— Start Stored data —

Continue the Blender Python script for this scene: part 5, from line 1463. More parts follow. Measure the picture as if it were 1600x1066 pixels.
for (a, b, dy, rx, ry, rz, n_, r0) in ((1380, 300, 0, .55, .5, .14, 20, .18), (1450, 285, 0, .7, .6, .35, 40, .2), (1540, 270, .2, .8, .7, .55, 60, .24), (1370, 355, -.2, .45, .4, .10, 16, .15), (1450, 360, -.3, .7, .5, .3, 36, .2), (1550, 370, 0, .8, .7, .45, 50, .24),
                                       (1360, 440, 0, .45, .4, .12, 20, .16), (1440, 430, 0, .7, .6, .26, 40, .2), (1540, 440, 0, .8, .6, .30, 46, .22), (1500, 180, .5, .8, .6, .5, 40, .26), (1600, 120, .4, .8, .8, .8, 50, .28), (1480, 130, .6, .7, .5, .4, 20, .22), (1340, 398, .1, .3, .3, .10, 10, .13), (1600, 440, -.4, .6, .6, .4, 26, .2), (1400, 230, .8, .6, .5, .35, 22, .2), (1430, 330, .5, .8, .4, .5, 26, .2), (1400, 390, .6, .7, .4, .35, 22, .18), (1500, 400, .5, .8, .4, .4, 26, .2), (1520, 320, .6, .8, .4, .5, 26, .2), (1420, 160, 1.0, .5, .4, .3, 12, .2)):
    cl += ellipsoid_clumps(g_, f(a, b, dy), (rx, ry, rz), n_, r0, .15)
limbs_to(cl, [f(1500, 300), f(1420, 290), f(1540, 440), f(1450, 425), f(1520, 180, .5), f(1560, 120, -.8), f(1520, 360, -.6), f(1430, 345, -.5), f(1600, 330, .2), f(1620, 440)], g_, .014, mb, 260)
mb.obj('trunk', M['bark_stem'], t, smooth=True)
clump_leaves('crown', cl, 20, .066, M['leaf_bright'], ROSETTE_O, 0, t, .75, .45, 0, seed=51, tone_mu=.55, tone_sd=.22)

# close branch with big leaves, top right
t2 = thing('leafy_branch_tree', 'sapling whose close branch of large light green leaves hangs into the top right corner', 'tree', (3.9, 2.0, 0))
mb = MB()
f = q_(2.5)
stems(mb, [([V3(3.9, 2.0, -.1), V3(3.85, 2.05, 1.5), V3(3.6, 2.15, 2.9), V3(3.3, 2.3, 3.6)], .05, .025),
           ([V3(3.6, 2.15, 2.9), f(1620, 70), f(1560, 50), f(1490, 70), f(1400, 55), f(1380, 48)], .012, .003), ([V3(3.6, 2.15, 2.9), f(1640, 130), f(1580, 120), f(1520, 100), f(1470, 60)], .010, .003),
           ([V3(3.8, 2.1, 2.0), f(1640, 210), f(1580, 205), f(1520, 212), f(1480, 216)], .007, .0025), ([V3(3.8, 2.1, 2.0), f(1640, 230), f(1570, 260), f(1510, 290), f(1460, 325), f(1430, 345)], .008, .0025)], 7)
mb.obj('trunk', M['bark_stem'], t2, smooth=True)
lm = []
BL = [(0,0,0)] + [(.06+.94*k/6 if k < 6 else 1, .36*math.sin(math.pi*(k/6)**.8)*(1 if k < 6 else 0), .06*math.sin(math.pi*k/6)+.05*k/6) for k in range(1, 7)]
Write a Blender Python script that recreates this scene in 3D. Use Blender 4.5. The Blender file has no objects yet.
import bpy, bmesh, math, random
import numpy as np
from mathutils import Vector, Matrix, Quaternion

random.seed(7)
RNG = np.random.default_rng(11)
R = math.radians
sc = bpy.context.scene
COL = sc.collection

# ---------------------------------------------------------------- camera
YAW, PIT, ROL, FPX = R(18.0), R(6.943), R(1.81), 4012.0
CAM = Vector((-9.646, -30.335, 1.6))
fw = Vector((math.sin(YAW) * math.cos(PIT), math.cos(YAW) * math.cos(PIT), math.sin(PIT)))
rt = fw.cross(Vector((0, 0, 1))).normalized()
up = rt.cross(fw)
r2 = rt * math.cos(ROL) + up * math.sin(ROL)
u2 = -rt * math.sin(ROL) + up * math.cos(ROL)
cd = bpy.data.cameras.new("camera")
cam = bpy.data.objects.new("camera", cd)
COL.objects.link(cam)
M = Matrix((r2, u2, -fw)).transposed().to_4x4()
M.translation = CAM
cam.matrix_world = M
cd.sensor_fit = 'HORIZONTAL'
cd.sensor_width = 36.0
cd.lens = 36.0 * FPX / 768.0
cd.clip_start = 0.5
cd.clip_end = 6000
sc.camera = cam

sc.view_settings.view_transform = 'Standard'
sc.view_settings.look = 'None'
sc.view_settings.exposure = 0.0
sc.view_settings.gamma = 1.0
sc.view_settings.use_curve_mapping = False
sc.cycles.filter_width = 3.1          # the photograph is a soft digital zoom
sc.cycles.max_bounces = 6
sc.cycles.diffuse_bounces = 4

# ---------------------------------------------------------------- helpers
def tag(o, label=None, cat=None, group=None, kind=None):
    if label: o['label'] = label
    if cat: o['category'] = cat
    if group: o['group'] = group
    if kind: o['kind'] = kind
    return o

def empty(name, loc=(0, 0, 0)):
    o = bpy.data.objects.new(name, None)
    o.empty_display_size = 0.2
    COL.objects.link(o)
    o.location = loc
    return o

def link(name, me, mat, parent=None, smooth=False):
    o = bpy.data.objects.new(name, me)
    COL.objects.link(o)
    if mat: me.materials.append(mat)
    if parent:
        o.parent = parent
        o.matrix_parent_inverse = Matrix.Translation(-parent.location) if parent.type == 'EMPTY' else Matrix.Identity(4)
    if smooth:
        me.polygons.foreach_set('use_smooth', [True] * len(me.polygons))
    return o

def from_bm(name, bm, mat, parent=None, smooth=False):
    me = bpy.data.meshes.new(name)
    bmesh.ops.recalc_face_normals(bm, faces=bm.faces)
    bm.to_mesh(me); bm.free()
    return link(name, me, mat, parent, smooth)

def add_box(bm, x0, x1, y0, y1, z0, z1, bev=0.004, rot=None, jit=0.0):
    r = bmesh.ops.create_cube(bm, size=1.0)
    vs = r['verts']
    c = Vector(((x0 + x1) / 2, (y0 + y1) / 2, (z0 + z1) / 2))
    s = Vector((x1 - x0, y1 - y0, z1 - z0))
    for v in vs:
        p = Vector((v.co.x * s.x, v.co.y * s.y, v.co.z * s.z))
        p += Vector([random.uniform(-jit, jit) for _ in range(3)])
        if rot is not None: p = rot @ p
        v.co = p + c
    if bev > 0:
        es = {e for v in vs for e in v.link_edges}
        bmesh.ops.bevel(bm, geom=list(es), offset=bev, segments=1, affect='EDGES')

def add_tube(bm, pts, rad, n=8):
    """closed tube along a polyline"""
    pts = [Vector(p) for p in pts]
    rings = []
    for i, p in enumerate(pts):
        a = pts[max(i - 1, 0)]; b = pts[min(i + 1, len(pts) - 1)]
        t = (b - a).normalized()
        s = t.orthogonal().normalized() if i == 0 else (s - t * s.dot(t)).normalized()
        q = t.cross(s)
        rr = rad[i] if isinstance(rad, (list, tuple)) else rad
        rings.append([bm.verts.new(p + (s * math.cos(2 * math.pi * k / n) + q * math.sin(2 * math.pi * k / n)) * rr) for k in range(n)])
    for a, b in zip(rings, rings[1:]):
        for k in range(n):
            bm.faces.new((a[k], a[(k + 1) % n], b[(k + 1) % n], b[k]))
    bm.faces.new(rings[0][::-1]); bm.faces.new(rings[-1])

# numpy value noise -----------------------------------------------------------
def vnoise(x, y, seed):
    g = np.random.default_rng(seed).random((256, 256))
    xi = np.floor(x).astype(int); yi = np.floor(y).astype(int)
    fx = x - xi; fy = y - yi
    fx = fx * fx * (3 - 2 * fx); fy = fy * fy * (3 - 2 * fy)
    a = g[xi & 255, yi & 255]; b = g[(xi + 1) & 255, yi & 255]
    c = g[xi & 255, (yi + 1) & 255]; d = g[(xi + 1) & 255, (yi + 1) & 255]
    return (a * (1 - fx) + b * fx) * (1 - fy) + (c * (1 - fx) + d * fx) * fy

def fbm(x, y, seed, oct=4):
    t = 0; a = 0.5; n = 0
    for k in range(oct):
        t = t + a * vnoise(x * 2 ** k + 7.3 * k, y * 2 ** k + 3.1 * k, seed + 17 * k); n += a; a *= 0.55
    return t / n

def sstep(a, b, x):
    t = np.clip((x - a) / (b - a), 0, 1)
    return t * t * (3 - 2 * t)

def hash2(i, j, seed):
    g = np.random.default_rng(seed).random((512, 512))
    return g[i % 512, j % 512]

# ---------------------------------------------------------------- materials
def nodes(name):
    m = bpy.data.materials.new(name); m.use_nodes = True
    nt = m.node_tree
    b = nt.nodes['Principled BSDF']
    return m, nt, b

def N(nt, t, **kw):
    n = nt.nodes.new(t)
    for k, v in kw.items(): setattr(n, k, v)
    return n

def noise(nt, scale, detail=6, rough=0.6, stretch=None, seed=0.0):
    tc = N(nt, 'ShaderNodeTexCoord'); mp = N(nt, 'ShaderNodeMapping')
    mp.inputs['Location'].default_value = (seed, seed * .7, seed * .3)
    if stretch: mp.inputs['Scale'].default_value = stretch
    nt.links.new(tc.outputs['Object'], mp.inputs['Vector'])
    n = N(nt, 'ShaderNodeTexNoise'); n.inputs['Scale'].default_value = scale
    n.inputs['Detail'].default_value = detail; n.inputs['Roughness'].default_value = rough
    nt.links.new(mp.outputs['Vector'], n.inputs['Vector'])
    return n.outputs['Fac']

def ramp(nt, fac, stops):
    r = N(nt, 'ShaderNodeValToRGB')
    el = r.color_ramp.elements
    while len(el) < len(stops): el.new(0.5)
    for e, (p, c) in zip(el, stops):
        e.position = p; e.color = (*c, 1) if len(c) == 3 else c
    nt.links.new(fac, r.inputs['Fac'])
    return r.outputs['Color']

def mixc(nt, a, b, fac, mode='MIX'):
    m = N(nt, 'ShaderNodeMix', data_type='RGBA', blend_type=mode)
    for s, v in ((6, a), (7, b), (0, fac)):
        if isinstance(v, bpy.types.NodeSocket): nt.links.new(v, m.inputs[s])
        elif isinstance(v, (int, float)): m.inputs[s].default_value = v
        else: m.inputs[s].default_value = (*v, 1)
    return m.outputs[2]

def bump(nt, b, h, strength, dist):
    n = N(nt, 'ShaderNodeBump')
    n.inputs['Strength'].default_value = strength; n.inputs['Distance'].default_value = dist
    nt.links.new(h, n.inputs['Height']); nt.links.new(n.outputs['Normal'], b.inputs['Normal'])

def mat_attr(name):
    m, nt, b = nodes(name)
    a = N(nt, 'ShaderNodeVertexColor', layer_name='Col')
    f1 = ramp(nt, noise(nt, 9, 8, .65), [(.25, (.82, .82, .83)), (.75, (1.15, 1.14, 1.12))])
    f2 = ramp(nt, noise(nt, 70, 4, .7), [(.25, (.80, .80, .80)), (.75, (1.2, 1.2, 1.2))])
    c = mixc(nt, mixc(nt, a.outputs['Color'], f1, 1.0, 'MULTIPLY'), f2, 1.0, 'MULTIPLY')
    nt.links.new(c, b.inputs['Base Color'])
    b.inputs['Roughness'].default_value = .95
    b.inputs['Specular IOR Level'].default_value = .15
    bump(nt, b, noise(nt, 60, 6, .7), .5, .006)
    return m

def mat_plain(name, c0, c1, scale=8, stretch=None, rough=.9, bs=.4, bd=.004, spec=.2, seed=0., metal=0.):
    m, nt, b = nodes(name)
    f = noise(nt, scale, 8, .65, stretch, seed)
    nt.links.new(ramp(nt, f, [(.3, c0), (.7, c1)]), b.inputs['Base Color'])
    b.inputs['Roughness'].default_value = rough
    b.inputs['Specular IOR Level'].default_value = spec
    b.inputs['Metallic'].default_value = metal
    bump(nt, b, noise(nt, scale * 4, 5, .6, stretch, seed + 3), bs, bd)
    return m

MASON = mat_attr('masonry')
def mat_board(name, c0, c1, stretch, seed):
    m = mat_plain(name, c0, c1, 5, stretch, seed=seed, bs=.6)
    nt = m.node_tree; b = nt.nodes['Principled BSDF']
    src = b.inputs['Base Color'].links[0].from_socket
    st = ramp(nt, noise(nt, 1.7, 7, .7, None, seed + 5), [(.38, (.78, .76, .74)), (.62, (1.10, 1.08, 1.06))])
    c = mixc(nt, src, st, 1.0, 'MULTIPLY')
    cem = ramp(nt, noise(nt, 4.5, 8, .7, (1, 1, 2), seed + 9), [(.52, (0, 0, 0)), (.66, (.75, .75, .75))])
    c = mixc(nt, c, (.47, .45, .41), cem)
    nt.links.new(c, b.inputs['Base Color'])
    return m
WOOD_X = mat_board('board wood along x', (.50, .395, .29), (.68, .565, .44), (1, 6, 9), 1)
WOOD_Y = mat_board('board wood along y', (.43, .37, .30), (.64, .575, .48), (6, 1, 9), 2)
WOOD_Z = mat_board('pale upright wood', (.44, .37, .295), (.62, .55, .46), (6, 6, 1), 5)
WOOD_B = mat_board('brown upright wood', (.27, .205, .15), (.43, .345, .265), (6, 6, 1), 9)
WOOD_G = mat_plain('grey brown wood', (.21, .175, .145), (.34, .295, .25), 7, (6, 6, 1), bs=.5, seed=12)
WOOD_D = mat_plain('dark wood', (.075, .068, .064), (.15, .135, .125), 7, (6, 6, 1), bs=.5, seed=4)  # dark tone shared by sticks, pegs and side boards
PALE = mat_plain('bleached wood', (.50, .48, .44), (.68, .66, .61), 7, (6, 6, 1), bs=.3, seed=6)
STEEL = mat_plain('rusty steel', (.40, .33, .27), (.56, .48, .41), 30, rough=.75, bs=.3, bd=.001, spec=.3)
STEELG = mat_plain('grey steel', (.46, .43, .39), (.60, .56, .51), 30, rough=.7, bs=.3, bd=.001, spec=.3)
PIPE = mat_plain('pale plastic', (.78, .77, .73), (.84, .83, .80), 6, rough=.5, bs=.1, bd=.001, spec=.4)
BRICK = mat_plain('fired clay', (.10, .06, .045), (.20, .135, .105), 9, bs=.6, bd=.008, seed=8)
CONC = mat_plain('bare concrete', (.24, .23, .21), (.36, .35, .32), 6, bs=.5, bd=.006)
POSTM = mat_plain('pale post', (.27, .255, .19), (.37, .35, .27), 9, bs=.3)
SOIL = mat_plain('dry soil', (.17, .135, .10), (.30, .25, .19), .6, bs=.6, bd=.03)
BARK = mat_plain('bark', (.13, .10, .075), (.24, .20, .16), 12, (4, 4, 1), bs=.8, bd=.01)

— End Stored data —

▶ _Exercise directions_:
Output exactly the lines of the material above from the one containing "Write a Blender" up to and including the one containing "from mathutils import".

▶ _The result_:
Write a Blender Python script that recreates this scene in 3D. Use Blender 4.5. The Blender file has no objects yet.
import bpy, bmesh, math, random
import numpy as np
from mathutils import Vector, Matrix, Quaternion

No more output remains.